The album "Manjuu Shaka" peaked at No. 7 while the single "Bi - Silent" with "Manjuu Shaka" as the B-side getting as high as No. 4 on the Oricon weeklies and ending up as the 34th-ranked song of 1979. As a final piece of trivia about the flower itself, it is also known as higanbana.


  1. I thought of mentioning this song when I saw an article on Ayako Fuji earlier, but I figured you'd cover this sooner or later.
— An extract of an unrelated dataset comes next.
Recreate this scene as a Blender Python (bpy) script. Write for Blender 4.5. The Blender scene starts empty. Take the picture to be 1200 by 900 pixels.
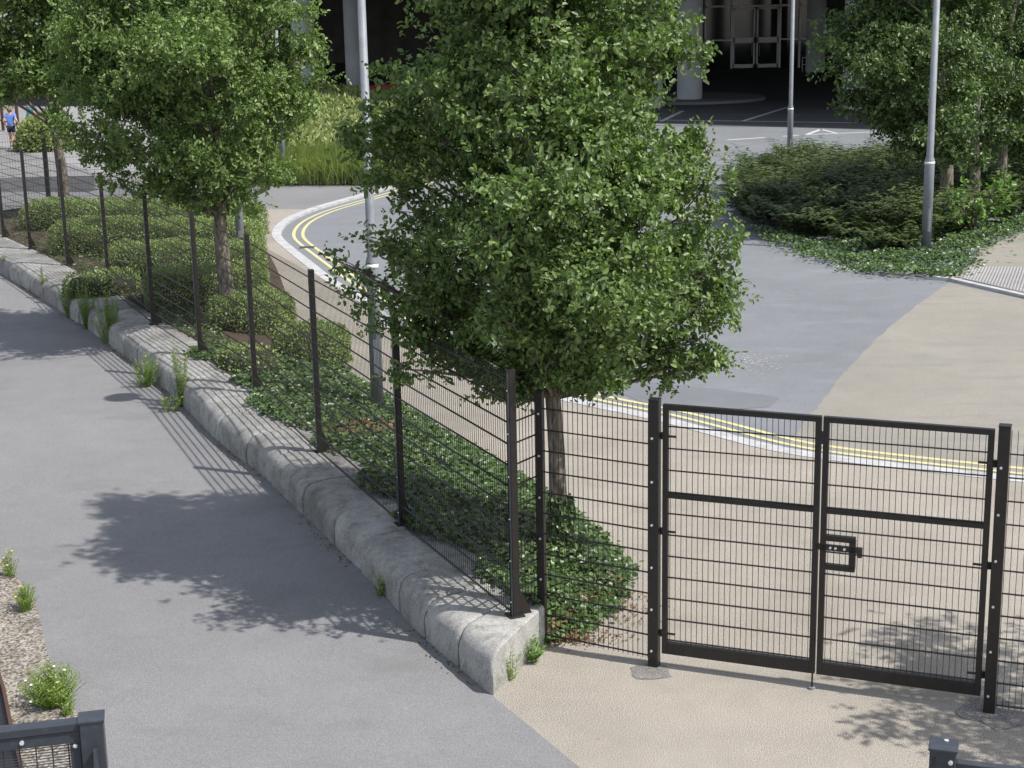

I suppose thisis as close as you'll get to the vengeful historical character femme fatale.

    I prefer Momoe's version, both for her vocals, which are more severe (reminiscent of the no nonsense performance of Playback Pt 2, and the coda, which has an unearthly feel to it (one Momoe fan on youtube paired it with the opening of Mahogany Morning).

    Whilst looking around for Ayako Fuji's version of this, I found this version by Hiromi Ota, which I'd never heard before. Like Hiromi Iwasaki's version of Cosmos, it takes a completely different direction from the original.
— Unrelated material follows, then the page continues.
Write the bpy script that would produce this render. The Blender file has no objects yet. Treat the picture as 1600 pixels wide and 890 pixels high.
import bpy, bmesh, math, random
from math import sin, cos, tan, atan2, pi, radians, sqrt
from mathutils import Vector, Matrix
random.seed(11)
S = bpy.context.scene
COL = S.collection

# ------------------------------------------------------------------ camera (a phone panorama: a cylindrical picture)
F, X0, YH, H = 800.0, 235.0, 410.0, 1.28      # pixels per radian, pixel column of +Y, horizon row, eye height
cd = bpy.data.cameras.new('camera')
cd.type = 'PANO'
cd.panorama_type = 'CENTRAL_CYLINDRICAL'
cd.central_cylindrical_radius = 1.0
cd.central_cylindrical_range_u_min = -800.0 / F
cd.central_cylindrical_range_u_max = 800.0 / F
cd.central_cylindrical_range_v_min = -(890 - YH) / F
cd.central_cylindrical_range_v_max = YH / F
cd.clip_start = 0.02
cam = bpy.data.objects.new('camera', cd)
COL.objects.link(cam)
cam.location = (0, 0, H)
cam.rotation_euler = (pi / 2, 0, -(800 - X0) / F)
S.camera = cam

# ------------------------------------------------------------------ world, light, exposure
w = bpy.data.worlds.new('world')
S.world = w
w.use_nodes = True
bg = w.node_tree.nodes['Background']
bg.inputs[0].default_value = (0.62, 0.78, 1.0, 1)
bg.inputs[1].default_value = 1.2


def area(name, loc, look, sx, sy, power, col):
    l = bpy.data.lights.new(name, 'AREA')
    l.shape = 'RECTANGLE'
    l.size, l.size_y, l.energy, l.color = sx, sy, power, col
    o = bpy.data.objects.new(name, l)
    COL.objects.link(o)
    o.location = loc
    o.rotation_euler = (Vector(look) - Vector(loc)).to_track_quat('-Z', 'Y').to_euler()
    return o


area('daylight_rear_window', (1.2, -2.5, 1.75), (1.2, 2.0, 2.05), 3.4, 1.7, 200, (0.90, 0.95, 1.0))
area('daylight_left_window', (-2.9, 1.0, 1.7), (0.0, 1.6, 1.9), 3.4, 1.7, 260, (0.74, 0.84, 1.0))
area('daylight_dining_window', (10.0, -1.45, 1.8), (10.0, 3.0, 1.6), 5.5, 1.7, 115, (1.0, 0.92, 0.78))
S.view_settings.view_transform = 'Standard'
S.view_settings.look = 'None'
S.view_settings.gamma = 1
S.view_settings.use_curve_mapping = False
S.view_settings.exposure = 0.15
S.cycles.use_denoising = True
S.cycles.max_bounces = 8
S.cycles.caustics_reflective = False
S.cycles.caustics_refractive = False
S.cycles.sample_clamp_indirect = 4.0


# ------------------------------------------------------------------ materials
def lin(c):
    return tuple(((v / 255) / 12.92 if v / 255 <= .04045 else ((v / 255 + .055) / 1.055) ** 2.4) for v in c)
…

    Interestingly, this was one of 2 b sides during the blue dress section of Momoe's last Budokan concert, which were generally the songs that meant the most to her. This song is awfully famous for a b side, and probably better remembered than the a side.

    1. Hello there.

      I'd have to agree with you that the original Momoe version is the definitive one. I did forget to mention about that eerie somewhat psychodelic coda...perhaps in a way, the protagonist was also heading to her own doom by swallowing a bulb or simply going mad.
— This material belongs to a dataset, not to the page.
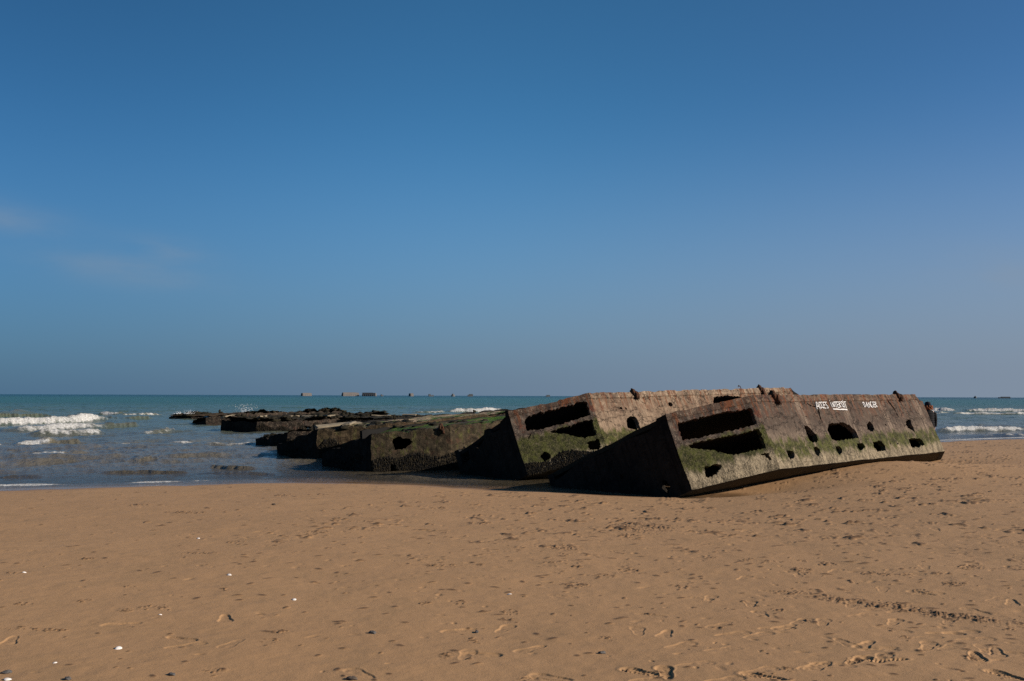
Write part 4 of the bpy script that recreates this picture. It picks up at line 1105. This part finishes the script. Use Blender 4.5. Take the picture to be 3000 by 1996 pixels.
for sx in (-1, 1):
    V, F = [], []; pth = [(.185, 0, 1.42), (.225, -.01, 1.34), (.25, -.02, 1.14), (.262, .01, .98), (.262, .03, .86)]
    seg = 16; fine_p = []
    for a, b in zip(pth[:-1], pth[1:]):
        for k in range(10): fine_p.append(Vector(a).lerp(Vector(b), k / 10))
    fine_p.append(Vector(pth[-1]))
    for i, p in enumerate(fine_p):
        t = i / (len(fine_p) - 1); r = (.088 - .028 * t) * (1 + .06 * math.sin(p.z * S * 6.2832 / .064)) * (.5 + .5 * min(1, t * 6 + .1))
        for k in range(seg):
            a = 6.2832 * k / seg; V.append(((p.x * sx + r * math.cos(a)) * S, (p.y + r * math.sin(a)) * S, p.z * S))
    for i in range(len(fine_p) - 1):
        for k in range(seg): F.append((i * seg + k, i * seg + (k + 1) % seg, (i + 1) * seg + (k + 1) % seg, (i + 1) * seg + k))
    F.append(tuple(range(seg))); F.append(tuple(range((len(fine_p) - 1) * seg, len(fine_p) * seg)))
    obj('sleeve', mesh_list('sleeve', V, F, M_jack, True), PR)
lathe('hat', [(0, .02, 1.635, .098, .112), (0, .02, 1.66, .106, .12), (0, .02, 1.71, .105, .118), (0, .018, 1.75, .085, .10), (0, .015, 1.772, .05, .06), (0, .015, 1.78, .012, .015)], M_hat, PR)
V, F = [], []; rg = random.Random(8)
for k in range(60):
    a = 6.2832 * rg.random(); r = rg.uniform(.85, 1.1)
    lump(V, F, (.125 * r * math.cos(a) + .015, .02 + .115 * r * math.sin(a), rg.uniform(1.50, 1.615) * S), (.04, .04, .035), rg, 1, .4)
obj('fur_hood', mesh_list('fur_hood', V, F, M_hair, True), PR)
for sx in (-1, 1):
    J = []; Bn = []
    a = jt(.085 * sx, 0, .92, .108); b = jt(.10 * sx, .01, .49, .075); c = jt(.105 * sx, -.01, .10, .062); bone(a, b, c)
    skin_mesh('trouser_leg', J, Bn, M_trou, PR, 2, 0)
    J = []; Bn = []
    a = jt(.107 * sx, -.05, .05, .05); b = jt(.110 * sx, .05, .05, .05); c = jt(.122 * sx, .17, .035, .038); bone(a, b, c)
    skin_mesh('shoe', J, Bn, M_shoe, PR, 2, 0)

# ------------------------------------------------------------------ shells and stones on the sand
M_shell = mat_plain('shell_white', (0.72, 0.66, 0.60), .5, .2, 60)
M_stone = mat_plain('slate_stone', (0.09, 0.082, 0.075), .8, .5, 40, .5)
M_stoneb = mat_plain('brown_stone', (0.10, 0.075, 0.055), .8, .5, 40, .5)
def place(px, py):
    x, y, z = sand_at(px, py)
    j = min(len(BR) - 2, max(1, int(np.searchsorted(BR, y)))); i = min(len(BT) - 2, int(np.searchsorted(BT, x / max(y, 4))))
    return x, y, float(BZ[j - 1:j + 1, i - 1:i + 1].max())
def shell(px, py, size, label, seed):
    x, y, z = place(px, py); rg_ = random.Random(seed)
    size *= .8; V, F = [], []; nr_, ns = 7, 24
    for ring in range(2):
        off = -.10 * ring
        V.append((0, -.15, .42 + off))
        for i in range(1, nr_ + 1):
            r = i / nr_
            for k in range(ns):
                a = 6.2832 * k / ns; rr = r * (1 + .06 * math.cos(2 * a)) * (1 - .14 * max(0, -math.sin(a)))
                V.append((rr * math.cos(a) * 1.1, rr * math.sin(a) - .15 * (1 - r), .42 * (1 - r ** 2.2) + off + .025 * math.cos(a * 12) * r))
    m = 1 + nr_ * ns
    for ring in range(2):
        b = ring * m
        def q(*f): F.append(f if ring == 0 else f[::-1])
        for k in range(ns): q(b, b + 1 + k, b + 1 + (k + 1) % ns)
        for i in range(nr_ - 1):
            for k in range(ns):
                a0 = b + 1 + i * ns; q(a0 + k, a0 + ns + k, a0 + ns + (k + 1) % ns, a0 + (k + 1) % ns)
    e = 1 + (nr_ - 1) * ns
    for k in range(ns): F.append((e + k, m + e + k, m + e + (k + 1) % ns, e + (k + 1) % ns))
    o = obj('shell', mesh_list('shell', [(a * size, b * size, (c + .05) * size) for a, b, c in V], F, M_shell, True))
    o.location = (x, y, z); o.rotation_euler = (rg_.uniform(-.2, .3), rg_.uniform(-.3, .3), rg_.uniform(0, 6))
    tag(o, label, 'shell', 'white shells scattered on the sand')
shell(345.8, 1900, .034, 'largest white shell in the lower left sand', 1)
shell(24, 1991, .028, 'white shell at the bottom left corner of the sand', 2)
shell(581, 1578, .030, 'white shell farthest up the sand, left of the middle', 3)
shell(672, 1688, .030, 'white shell between the largest one and the pontoons, midway up the sand', 4)
shell(861, 1757, .028, 'white shell right of the largest one on smooth sand', 5)
shell(1492, 1741, .026, 'white shell near the middle of the sand below the dark pontoon side', 6)
shell(71, 1680, .024, 'small white shell at the far left beside a churned patch', 7)
shell(470, 1803, .018, 'small white shell above and right of the largest one', 8)
shell(161, 1941, .016, 'tiny white shell between the largest one and the bottom left corner', 9)
def stone(px, py, size, label, seed, mat):
    x, y, z = place(px, py); V, F = [], []; rg_ = random.Random(seed)
    lump(V, F, (0, 0, 0), (size * .95, size * .62, size * .36), rg_, 3, .2)
    o = obj('pebble', mesh_list('pebble', V, F, mat, True)); o.location = (x, y, z + size * .2); o.rotation_euler = (0, 0, rg_.uniform(0, 3))
    tag(o, label, 'pebble', 'dark pebbles lying on the sand')
stone(1091, 1853, .034, 'dark grey pebble in the lower middle of the sand', 1, M_stone)
stone(1030, 1986, .036, 'brown pebble at the bottom edge left of the middle', 2, M_stoneb)
stone(1397, 1848, .026, 'slate blue pebble in the lower middle, right of the dark grey one', 3, M_stone)
stone(1763, 1911, .028, 'slate pebble in the lower right half of the sand', 4, M_stone)
stone(199, 1991, .030, 'flat grey pebble at the bottom edge near the left', 5, M_stone)
stone(503, 1976, .028, 'small dark pebble at the bottom edge, left of the brown one', 6, M_stone)
stone(21, 1970, .034, 'dark pebble just above the bottom left shell', 7, M_stone)
stone(802, 1479, .045, 'dark pebble far up the sand near the water', 8, M_stoneb)

# ------------------------------------------------------------------ camera, sun, sky
cam = bpy.data.cameras.new('camera'); co = bpy.data.objects.new('camera', cam); COL.objects.link(co)
cam.sensor_width = 36; cam.lens = 2917 / 3000 * 36; cam.clip_start = .1; cam.clip_end = 60000
pit = math.atan(162 / 2917)
co.location = (0, 0, CAM_Z)
co.rotation_mode = 'QUATERNION'
co.rotation_quaternion = (Matrix.Rotation(math.pi / 2 + pit, 3, 'X') @ Matrix.Rotation(rad(.19), 3, 'Z')).to_quaternion()
SC.camera = co

sun = bpy.data.lights.new('sun', 'SUN'); sun.energy = 4.1; sun.angle = rad(.55); sun.color = (1.0, .90, .78)
so = bpy.data.objects.new('sun', sun); COL.objects.link(so)
sd = Vector((math.cos(SUN_AZ) * math.cos(SUN_EL), math.sin(SUN_AZ) * math.cos(SUN_EL), math.sin(SUN_EL)))
so.rotation_euler = sd.to_track_quat('Z', 'Y').to_euler(); so.location = (30, -10, 30)

w = bpy.data.worlds.new('World'); SC.world = w; w.use_nodes = True
nt = w.node_tree; bg = nt.nodes['Background']
sk = nt.nodes.new('ShaderNodeTexSky'); sk.sky_type = 'NISHITA'; sk.sun_disc = False
sk.sun_elevation = SUN_EL; sk.sun_rotation = rad(90) - SUN_AZ
sk.air_density = .5; sk.dust_density = .3; sk.ozone_density = 3.0; sk.altitude = 800
hs = nt.nodes.new('ShaderNodeHueSaturation'); hs.inputs['Saturation'].default_value = 1.18
nt.links.new(sk.outputs[0], hs.inputs['Color'])
# grey-blue marine haze low over the sea, brighter towards the sun, and two faint wisps of cloud
tc = nt.nodes.new('ShaderNodeTexCoord'); sx_ = nt.nodes.new('ShaderNodeSeparateXYZ'); nt.links.new(tc.outputs['Generated'], sx_.inputs[0])
def wm(op, a, b=None):
    n_ = nt.nodes.new('ShaderNodeMath'); n_.operation = op
    for i, v in enumerate((a, b)):
        if v is None: continue
        if isinstance(v, (int, float)): n_.inputs[i].default_value = v
        else: nt.links.new(v, n_.inputs[i])
    return n_.outputs[0]
def wst(v, a, b):
    n_ = nt.nodes.new('ShaderNodeMapRange'); n_.interpolation_type = 'SMOOTHSTEP'
    nt.links.new(v, n_.inputs[0]); n_.inputs[1].default_value = a; n_.inputs[2].default_value = b; return n_.outputs[0]
def wmix(f, a, b, mode='MIX'):
    n_ = nt.nodes.new('ShaderNodeMix'); n_.data_type = 'RGBA'; n_.blend_type = mode
    for i, v in ((0, f), (6, a), (7, b)):
        if isinstance(v, tuple): n_.inputs[i].default_value = (*v, 1)
        elif isinstance(v, float): n_.inputs[i].default_value = v
        else: nt.links.new(v, n_.inputs[i])
    return n_.outputs[2]
x, z = sx_.outputs[0], sx_.outputs[2]
toward = wst(x, -.75, .75)
col = wmix(1.0, hs.outputs[0], wmix(wst(x, .0, .48), wmix(wst(x, -.48, .0), (.68, .80, .69), (1.04, 1.18, .95)), (1.12, 1.04, .88)), 'MULTIPLY')
haze = wm('POWER', wm('SUBTRACT', 1.0, wst(wm('SUBTRACT', z, wm('MULTIPLY', x, .03)), -.005, .31)), 1.35)
col = wmix(wm('MULTIPLY', haze, .99), col, wmix(toward, (.36, .88, 1.56), (1.52, 1.88, 2.42)))
ns = nt.nodes.new('ShaderNodeTexNoise'); mp = nt.nodes.new('ShaderNodeMapping'); mp.inputs['Scale'].default_value = (5, 5, 16)
nt.links.new(tc.outputs['Generated'], mp.inputs[0]); nt.links.new(mp.outputs[0], ns.inputs['Vector']); ns.inputs['Scale'].default_value = 1.6; ns.inputs['Detail'].default_value = 5
wisp = None
for (cx_, cz_, ax, az) in ((-.318, .136, .035, .011), (-.455, .158, .05, .014), (-.36, .118, .07, .016), (.44, .11, .06, .02)):
    dx_ = wm('DIVIDE', wm('SUBTRACT', x, cx_), ax); dz_ = wm('DIVIDE', wm('SUBTRACT', wm('ADD', z, wm('MULTIPLY', wm('SUBTRACT', x, cx_), .12)), cz_), az)
    g_ = wm('EXPONENT', wm('MULTIPLY', wm('ADD', wm('MULTIPLY', dx_, dx_), wm('MULTIPLY', dz_, dz_)), -1.0))
    wisp = g_ if wisp is None else wm('ADD', wisp, g_)
col = wmix(wm('MULTIPLY', wm('MULTIPLY', wisp, wst(ns.outputs['Fac'], .30, .70)), .42), col, (1.6, 2.0, 2.5))
nt.links.new(col, bg.inputs['Color']); bg.inputs['Strength'].default_value = .10

vs = SC.view_settings; vs.view_transform = 'Standard'; vs.look = 'None'; vs.gamma = 1; vs.exposure = .58
SC.render.engine = 'CYCLES'
SC.cycles.max_bounces = 6; SC.cycles.use_denoising = False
      I heard both versions by Fuji and Ota. The former version is how I would envision it sung usually...with that feeling of "Hell hath no fury than a woman scorned". The one by Ota is quite different indeed. It sounds more resigned as if she doesn't want to carry out her vengeance but has no choice.

      I was quite surprised that "Manjuu Shaka" was made into a B-side, especially since the album with that same title had come out several months before. "Bi - Silent" is probably the less famous of the two sides but after hearing that one, I will probably cover that one as well since the lyrics are rather intriguing, to say the least.